Housing 10 preferably also includes a drying shelf 18 to support an article after it has emerged from the rinse solvent. This represents the simplest means for retaining the article during the drying stage; other arrangements may be also be employed advantageously, depending on the nature of the articles to be cleaned. For example, components having complex surface features that tend to retain pools of solvent may be suspended in plenum 16 from a hook or within a mesh.

Each chamber includes a drain 20a, 20b, connected to an active withdrawal assembly and, preferably, also to a recirculation system. Each withdrawal assembly consists of an air-driven pump 22a, 22b, which feeds withdrawn fluid to a valve 24a, 24b that leads to a waste receptacle (not shown). In the preferred embodiment, however, each valve 24a, 24b is bidirectional, allowing fluid to be diverted to a particulate filter 26a, 26b and thereafter into the respective chamber through an agitation means 30a, 30b. Agitation means 30a and 30b impart turbulence as they deliver fluid into the chamber. Suitable agitation means include, for example, liquid venturies and spray nozzles.

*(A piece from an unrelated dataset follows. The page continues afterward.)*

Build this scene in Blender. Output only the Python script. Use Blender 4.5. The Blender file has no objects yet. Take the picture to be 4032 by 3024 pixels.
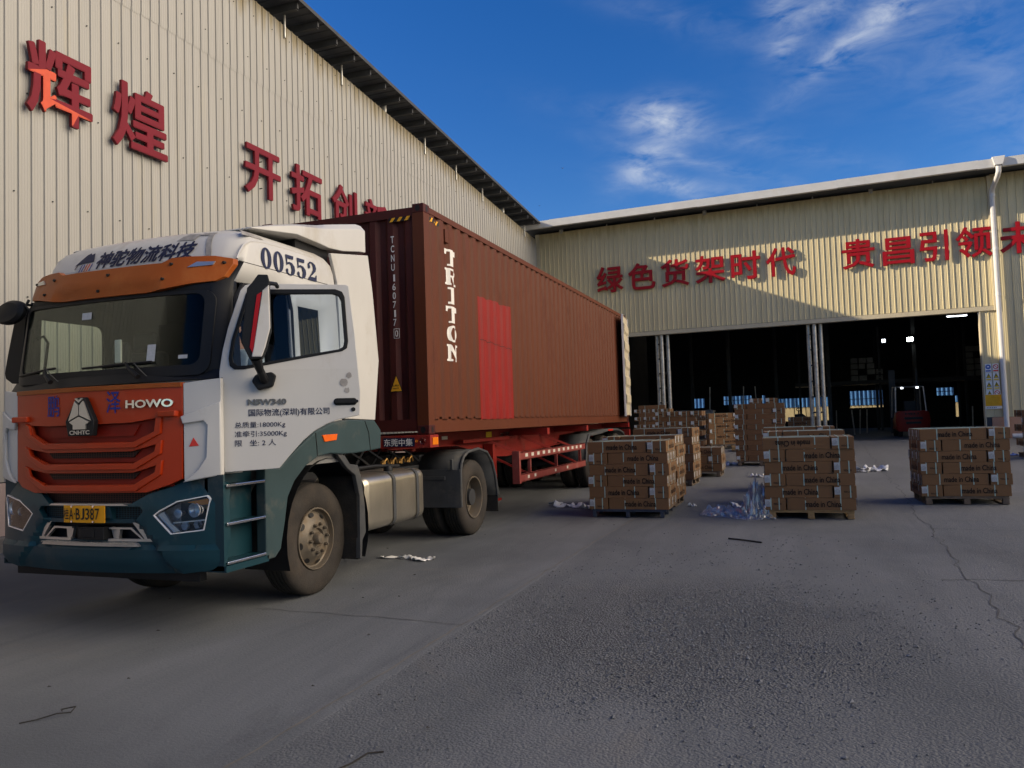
import bpy, bmesh, math, random
from mathutils import Vector, Matrix, noise
R = math.radians
S = bpy.context.scene
COL = S.collection
random.seed(7)

# ------------------------------------------------------------ camera
cam = bpy.data.cameras.new('camera'); camo = bpy.data.objects.new('camera', cam); COL.objects.link(camo)
RT = Vector((0.93894150, 0.34257005, -0.03216552)); UP = Vector((0.04642871, -0.03351459, 0.99835923)); FW = Vector((-0.34092996, 0.93889431, 0.04737333))
m = Matrix((RT, UP, -FW)).transposed().to_4x4(); m.translation = (0, 0, 1.62); camo.matrix_world = m
cam.sensor_width = 36; cam.lens = 3068 / 4032 * 36; cam.clip_end = 2000; cam.clip_start = 0.05
S.camera = camo
# ------------------------------------------------------------ light
SUN = Vector((-3.73, -1.0, 1.57)).normalized()
el = math.asin(SUN.z); az = math.atan2(SUN.x, SUN.y)
W = bpy.data.worlds.new('World'); S.world = W; W.use_nodes = True
nt = W.node_tree; nt.nodes.clear()
wo = nt.nodes.new('ShaderNodeOutputWorld'); bg = nt.nodes.new('ShaderNodeBackground')
sky = nt.nodes.new('ShaderNodeTexSky'); sky.sky_type = 'NISHITA'; sky.sun_disc = False
sky.sun_elevation = el; sky.sun_rotation = az; sky.air_density = 1.0; sky.dust_density = 0.3; sky.ozone_density = 4.0
bg.inputs[1].default_value = 0.05
def wn(t, **k):
    n = nt.nodes.new(t)
    for a, v in k.items(): setattr(n, a, v)
    return n
def wmath(op, a, b=None, c=None, clamp=False):
    n = wn('ShaderNodeMath', operation=op, use_clamp=clamp)
    for i, v in enumerate((a, b, c)):
        if v is None: continue
        if isinstance(v, (int, float)): n.inputs[i].default_value = v
        else: nt.links.new(v, n.inputs[i])
    return n.outputs[0]
tc = wn('ShaderNodeTexCoord')
def wdot(vec):
    n = wn('ShaderNodeVectorMath', operation='DOT_PRODUCT'); nt.links.new(tc.outputs['Generated'], n.inputs[0]); n.inputs[1].default_value = vec
    return n.outputs['Value']
mp = wn('ShaderNodeMapping'); mp.inputs['Scale'].default_value = (1, 1, 2.6); mp.inputs['Rotation'].default_value = (0.3, 0.5, 0.2); nt.links.new(tc.outputs['Generated'], mp.inputs[0])
n1 = wn('ShaderNodeTexNoise'); n1.inputs['Scale'].default_value = 15; n1.inputs['Detail'].default_value = 13; n1.inputs['Roughness'].default_value = .62; n1.inputs['Distortion'].default_value = .55
nt.links.new(mp.outputs[0], n1.inputs[0])
n2 = wn('ShaderNodeTexNoise'); n2.inputs['Scale'].default_value = 34; n2.inputs['Detail'].default_value = 6; n2.inputs['Distortion'].default_value = .8
nt.links.new(mp.outputs[0], n2.inputs[0])
nz = wmath('MULTIPLY', wmath('SUBTRACT', wmath('ADD', wmath('MULTIPLY', n1.outputs[0], .75), wmath('MULTIPLY', n2.outputs[0], .25)), .36), 3.6, clamp=True)
acc = None
# cirrus streaks: (azimuth right of view axis, height, half length, half width, tilt, strength), all as sky directions in radians
F0 = 3068.0
for (px, py, hl, hw, tilt, st) in [(2600, 455, 120, 60, .1, 1.3), (2860, 540, 520, 50, -.2, .28), (2560, 625, 150, 60, .7, .75), (2760, 640, 330, 26, -.22, .45), (2640, 730, 190, 40, -.4, .6),
                                   (2840, 745, 330, 32, -.12, .38), (3090, 35, 75, 60, -.5, .85), (3260, 20, 130, 50, .55, .75), (3380, 130, 250, 45, .72, .75), (3530, 30, 110, 70, .8, .6), (3400, 170, 300, 130, .5, .13),
                                   (3880, 190, 460, 150, -1.0, .30), (3080, 195, 50, 35, .2, .6), (2750, 90, 460, 50, -.25, .16), (3500, 330, 600, 140, -.3, .06)]:
    d = (FW * F0 + RT * (px - 2016) - UP * (py - 1512)).normalized()
    a = (RT * math.cos(tilt) + UP * math.sin(tilt)); a = (a - d * a.dot(d)).normalized(); b = d.cross(a)
    u = wmath('MULTIPLY', wdot(a), F0 / hl); v = wmath('MULTIPLY', wdot(b), F0 / hw)
    fr = wmath('GREATER_THAN', wdot(d), 0)
    g = wmath('POWER', 2.718, wmath('MULTIPLY', wmath('ADD', wmath('MULTIPLY', u, u), wmath('MULTIPLY', v, v)), -1.0))
    g = wmath('MULTIPLY', wmath('MULTIPLY', g, st), fr)
    acc = g if acc is None else wmath('ADD', acc, g)
cl = wmath('MULTIPLY', wmath('MULTIPLY', acc, .46), nz, clamp=True)
hs = wn('ShaderNodeHueSaturation'); hs.inputs['Saturation'].default_value = 1.30; hs.inputs['Hue'].default_value = .514; hs.inputs['Value'].default_value = .95; nt.links.new(sky.outputs[0], hs.inputs['Color'])
cmx = wn('ShaderNodeMixRGB'); cmx.inputs[2].default_value = (5.2, 5.5, 5.8, 1)
nt.links.new(cl, cmx.inputs[0]); nt.links.new(hs.outputs[0], cmx.inputs[1]); 
# added warm sky glow, out of view at right, lighting the yard sideways
bk_ = wn('ShaderNodeMapRange', interpolation_type='SMOOTHSTEP'); bk_.inputs['From Min'].default_value = .66; bk_.inputs['From Max'].default_value = .97
nt.links.new(wdot(Vector((.95, .12, .29)).normalized()), bk_.inputs[0])
bkf = wmath('MULTIPLY', bk_.outputs[0], wmath('ADD', wmath('MULTIPLY', n1.outputs[0], .5), .75), clamp=True)
bmx = wn('ShaderNodeMixRGB'); bmx.inputs[2].default_value = (43.0, 36.5, 28.5, 1); nt.links.new(bkf, bmx.inputs[0]); nt.links.new(cmx.outputs[0], bmx.inputs[1]); nt.links.new(bmx.outputs[0], bg.inputs[0]); nt.links.new(bg.outputs[0], wo.inputs[0])
sl = bpy.data.lights.new('sun', 'SUN'); sl.energy = 2.7; sl.angle = R(.5); sl.color = (1, .86, .64)
so = bpy.data.objects.new('sun', sl); COL.objects.link(so); so.rotation_euler = SUN.to_track_quat('Z', 'Y').to_euler(); so.location = (-40, -10, 30)
S.view_settings.view_transform = 'Standard'; S.view_settings.look = 'None'; S.view_settings.gamma = 1; S.view_settings.use_curve_mapping = False
S.view_settings.exposure = 1.6
try:
    S.cycles.max_bounces = 7; S.cycles.diffuse_bounces = 4; S.cycles.glossy_bounces = 3; S.cycles.transparent_max_bounces = 12; S.cycles.sample_clamp_indirect = 4
except Exception: pass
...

It is not necessary that both chambers be provided with the same draining and recirculation arrangement. Depending on the solvents employed it may, for example, be preferable to eliminate the agitation, recirculation, and even the active draining assembly from one of the chambers but not the other.

All of the active components of the present invention, including pumps 22a and 22b, are powered by a source of pressurized air (or other inert gas). That source may already exist within the user's environment, or may be provided by a dedicated compressor. In the latter case, the compressor can be physically located remotely enough from the present apparatus to ensure its effective isolation from combustible solvents.

As depicted in FIG. 1, pressurized air is directed to a series of three control valves 42, 44 and 46. Valves 42 and 44 control the flows of air that power pumps 22a and 22b, respectively, and need not be graduated; indeed, in a preferred embodiment, these valves are simply pneumatic switches that are either fully open or fully closed.

Valve 46 is preferably a two-position pneumatic switch that allows the user to select either of two flow rates (although, obviously, equivalent performance can be obtained less conveniently by use of a continuously variable valve with the two proper settings marked on a control plate). Valve 46 controls the flow of air to an air venturi 50, whose inlet is flush with one wall of housing 10, and is preferably located within plenum 16 proximate to drying shelf 18. The outlet of air venturi 50 is vented to an exhaust manifold or a scrubber.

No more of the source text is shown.